Literature

Literature

The early Christian period gave rise to the Armenian alphabet (405 AD), following which the Bible and much of the Greco-Roman classical literature were translated to Armenian. Many works in Classical Greek, Latin and other languages exist today only in their Armenian translations. Golden age of the Armenian literature was to follow with creation of rich literature in different genres. Notwithstanding the fact that the Arabs, Seljuk Turks, Mongols and Tamerlane invading Armenia burned all the Armenian manuscripts that they came across, over 30000 Armenian manuscripts, some of them beautifully illuminated with miniatures, have survived in Armenia (Matenadaran, Ejmiadzin depositories), as well as in libraries of Isfahan, Jerusalem, St. Lazzaro (Venice), Berlin, Paris, London, the USA and elsewhere. The first printed book in Armenian appeared in 1512, 500th anniversary of which was celebrated in 2012, when Yerevan was announced by UNESCO as the world book capital. Armenian epic poems and mythological literature were orally transmitted and gradually written down, leading to the establishment of literature in the vernacular Armenia.

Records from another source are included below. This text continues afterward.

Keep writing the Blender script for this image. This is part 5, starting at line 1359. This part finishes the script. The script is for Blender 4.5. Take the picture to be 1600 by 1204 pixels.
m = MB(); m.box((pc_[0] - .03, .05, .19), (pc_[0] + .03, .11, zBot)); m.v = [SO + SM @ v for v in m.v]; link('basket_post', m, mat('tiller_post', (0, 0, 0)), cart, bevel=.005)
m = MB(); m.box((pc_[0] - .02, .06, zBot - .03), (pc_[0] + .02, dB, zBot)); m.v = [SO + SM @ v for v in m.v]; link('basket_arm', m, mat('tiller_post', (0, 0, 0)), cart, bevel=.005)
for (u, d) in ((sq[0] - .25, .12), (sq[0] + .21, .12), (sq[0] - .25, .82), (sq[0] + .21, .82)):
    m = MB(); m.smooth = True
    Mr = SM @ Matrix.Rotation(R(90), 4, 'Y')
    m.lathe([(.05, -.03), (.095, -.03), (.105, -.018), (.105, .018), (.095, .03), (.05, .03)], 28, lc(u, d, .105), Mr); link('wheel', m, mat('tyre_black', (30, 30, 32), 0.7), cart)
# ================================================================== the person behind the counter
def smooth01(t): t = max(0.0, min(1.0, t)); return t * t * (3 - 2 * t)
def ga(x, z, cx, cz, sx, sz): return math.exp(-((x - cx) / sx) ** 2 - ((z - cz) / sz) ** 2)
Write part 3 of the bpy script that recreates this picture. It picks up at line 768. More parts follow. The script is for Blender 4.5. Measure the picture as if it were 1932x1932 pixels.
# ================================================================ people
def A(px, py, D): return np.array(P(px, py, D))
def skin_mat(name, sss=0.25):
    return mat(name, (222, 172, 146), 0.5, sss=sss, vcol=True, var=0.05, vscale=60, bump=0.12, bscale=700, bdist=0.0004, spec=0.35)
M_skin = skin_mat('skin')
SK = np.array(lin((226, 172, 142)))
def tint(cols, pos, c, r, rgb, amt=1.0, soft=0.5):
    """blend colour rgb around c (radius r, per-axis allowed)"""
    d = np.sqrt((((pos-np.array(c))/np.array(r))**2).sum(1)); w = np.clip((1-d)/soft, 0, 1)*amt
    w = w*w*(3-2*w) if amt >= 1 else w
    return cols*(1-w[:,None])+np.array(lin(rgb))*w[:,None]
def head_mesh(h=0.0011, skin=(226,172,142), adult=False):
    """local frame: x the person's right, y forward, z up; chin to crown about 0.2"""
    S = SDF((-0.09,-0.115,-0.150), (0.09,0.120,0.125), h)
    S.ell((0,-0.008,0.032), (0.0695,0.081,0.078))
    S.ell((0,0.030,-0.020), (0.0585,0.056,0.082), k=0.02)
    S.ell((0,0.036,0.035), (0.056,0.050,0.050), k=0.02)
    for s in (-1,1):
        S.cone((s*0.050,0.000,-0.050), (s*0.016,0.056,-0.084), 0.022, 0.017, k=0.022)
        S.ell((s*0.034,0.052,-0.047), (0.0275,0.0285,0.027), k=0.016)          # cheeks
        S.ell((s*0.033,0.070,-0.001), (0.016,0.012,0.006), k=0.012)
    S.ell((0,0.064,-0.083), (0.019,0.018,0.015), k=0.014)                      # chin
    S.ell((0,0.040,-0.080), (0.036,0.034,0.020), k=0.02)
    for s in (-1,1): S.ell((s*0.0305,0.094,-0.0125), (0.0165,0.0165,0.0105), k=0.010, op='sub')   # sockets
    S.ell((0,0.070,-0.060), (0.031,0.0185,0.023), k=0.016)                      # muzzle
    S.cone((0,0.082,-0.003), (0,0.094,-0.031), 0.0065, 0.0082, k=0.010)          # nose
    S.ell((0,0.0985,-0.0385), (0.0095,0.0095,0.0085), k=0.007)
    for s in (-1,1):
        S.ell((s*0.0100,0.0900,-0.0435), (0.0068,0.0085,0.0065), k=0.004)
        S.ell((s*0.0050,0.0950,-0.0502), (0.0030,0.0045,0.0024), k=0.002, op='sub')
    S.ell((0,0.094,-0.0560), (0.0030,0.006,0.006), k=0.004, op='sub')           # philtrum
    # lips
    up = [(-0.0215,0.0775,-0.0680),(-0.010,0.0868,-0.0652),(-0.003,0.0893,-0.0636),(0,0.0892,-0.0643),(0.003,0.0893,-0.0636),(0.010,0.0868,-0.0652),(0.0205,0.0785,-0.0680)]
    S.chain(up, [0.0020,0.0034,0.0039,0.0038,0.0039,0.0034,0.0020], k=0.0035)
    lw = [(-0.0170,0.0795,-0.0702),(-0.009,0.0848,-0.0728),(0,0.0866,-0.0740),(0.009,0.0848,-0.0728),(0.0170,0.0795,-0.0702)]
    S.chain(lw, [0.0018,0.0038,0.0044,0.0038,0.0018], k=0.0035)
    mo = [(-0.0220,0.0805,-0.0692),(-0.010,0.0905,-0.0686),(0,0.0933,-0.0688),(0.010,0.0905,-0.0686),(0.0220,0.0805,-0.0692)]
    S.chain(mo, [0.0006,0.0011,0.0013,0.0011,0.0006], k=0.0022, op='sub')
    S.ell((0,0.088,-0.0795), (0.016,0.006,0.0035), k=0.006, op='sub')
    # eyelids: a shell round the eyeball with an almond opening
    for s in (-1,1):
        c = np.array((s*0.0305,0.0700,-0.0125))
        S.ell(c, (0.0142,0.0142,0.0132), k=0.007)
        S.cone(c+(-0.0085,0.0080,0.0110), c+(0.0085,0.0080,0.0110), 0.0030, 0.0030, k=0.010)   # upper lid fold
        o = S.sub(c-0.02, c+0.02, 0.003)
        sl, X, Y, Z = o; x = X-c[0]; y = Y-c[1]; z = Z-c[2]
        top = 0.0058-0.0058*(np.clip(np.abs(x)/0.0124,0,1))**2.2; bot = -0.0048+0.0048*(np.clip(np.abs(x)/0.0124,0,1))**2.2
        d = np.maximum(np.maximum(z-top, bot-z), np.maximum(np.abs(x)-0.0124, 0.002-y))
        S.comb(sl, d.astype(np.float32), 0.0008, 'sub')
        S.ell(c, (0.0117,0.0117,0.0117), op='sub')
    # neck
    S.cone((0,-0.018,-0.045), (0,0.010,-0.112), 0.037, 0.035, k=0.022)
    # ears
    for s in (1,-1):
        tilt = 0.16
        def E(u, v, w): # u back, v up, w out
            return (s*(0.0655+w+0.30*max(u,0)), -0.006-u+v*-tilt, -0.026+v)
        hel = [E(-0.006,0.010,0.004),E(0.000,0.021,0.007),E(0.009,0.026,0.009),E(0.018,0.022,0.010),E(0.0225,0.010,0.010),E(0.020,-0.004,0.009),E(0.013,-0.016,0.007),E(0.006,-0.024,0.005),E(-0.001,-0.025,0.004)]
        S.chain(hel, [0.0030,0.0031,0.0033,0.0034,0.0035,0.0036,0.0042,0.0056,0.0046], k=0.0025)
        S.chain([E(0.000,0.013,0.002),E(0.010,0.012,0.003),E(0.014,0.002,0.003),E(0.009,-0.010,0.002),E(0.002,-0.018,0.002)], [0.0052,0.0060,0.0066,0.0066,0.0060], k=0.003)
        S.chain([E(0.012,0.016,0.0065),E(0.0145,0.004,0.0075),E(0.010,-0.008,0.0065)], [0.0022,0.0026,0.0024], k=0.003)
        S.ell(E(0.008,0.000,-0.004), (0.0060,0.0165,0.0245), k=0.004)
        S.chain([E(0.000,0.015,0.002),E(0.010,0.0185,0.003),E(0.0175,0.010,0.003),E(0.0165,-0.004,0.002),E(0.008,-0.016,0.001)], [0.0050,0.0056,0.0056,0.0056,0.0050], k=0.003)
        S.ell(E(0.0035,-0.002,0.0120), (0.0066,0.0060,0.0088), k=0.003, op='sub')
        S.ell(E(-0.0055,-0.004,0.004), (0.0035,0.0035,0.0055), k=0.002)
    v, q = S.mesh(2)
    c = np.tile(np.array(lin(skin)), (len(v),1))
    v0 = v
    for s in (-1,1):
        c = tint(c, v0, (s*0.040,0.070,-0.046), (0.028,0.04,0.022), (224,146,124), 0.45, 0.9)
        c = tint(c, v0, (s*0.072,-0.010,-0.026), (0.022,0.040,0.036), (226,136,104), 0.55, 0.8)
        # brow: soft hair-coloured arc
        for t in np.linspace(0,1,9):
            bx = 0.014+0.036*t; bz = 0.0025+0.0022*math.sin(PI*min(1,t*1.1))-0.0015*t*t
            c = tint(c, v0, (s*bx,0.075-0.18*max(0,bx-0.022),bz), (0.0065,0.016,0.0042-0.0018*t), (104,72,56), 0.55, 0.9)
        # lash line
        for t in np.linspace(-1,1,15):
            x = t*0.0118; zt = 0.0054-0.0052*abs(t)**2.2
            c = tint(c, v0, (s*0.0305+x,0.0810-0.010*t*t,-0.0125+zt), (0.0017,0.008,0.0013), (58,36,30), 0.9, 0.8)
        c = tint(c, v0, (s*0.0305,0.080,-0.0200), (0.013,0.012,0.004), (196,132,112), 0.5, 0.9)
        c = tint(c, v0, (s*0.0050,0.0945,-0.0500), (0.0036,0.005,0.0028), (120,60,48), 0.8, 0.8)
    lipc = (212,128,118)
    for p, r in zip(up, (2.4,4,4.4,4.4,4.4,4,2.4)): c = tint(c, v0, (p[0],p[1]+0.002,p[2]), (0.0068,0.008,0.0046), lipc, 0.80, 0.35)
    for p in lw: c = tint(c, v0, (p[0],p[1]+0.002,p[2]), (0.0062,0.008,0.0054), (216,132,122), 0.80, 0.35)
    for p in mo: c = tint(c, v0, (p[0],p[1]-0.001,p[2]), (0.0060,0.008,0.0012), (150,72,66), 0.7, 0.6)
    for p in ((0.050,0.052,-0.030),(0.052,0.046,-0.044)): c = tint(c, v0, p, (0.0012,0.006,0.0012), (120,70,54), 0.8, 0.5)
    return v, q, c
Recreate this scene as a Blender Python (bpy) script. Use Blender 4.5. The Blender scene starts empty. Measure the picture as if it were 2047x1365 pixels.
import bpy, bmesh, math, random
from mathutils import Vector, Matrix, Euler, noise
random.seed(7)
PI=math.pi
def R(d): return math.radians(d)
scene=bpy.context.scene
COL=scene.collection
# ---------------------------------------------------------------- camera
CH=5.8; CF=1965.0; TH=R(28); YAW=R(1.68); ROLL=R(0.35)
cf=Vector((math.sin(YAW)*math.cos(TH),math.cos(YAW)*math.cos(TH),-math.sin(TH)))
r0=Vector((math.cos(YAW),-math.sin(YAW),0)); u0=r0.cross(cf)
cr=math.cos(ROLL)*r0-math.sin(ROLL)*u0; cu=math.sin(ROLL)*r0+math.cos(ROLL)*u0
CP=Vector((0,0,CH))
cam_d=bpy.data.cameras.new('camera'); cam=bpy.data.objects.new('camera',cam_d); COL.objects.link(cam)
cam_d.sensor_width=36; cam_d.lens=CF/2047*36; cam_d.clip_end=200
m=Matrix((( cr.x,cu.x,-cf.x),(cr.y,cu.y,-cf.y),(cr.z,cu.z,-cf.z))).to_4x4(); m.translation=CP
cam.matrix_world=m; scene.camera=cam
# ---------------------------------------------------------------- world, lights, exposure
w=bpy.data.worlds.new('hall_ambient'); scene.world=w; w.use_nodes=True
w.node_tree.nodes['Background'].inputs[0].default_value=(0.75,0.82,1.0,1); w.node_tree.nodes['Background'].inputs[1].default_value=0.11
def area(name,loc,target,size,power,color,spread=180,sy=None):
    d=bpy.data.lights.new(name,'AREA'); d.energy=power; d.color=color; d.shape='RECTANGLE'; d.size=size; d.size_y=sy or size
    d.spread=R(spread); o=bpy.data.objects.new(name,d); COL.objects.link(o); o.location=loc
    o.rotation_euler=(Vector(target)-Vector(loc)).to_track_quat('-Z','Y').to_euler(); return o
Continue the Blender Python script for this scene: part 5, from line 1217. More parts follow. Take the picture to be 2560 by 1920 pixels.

The oldest form of poetry, the hymn of religious inspiration, is a combination of poetry and chant designed for use in religious services. Religious lyricism reached its pinnacle in the 10th century with the works of Grigor of Narek. His masterpiece, the Narek, is one of the most widely read works in Armenia. Centuries witnessed the rise of lyricism by Nerses Shnorhali (the Gracious), Constantine of Erznka, Nahapet Kutchak,  Sayat Nova and others, including poems on spring, love, light, beauty, fatherland, freedom, philosophy etc. Later new genres such as the novel, the ballad were born affected by the currents of rationalism, symbolism and decadence encompassing Europe, but the themes remained traditionally Armenian. The nineteenth century beheld a great literary movement giving rise to modern Armenian literature, which was carried out by such writers and poets as Khatchatour Abovian, Raffi, Hovhaness Toumanian, Yeghisheh Charentz, Paruir Sevak, Gevork Emin, Hovhanness Shiraz etc. Some of them worked and suffered under the Communist system, much restricting the freedom of expression of the writers. Today literature thrives in the Republic of Armenia as well as in the Diaspora. Writers use one of two standardized vernacular dialects, Westerns Armenian and Eastern Armenian, whose names reflect their geographic origins.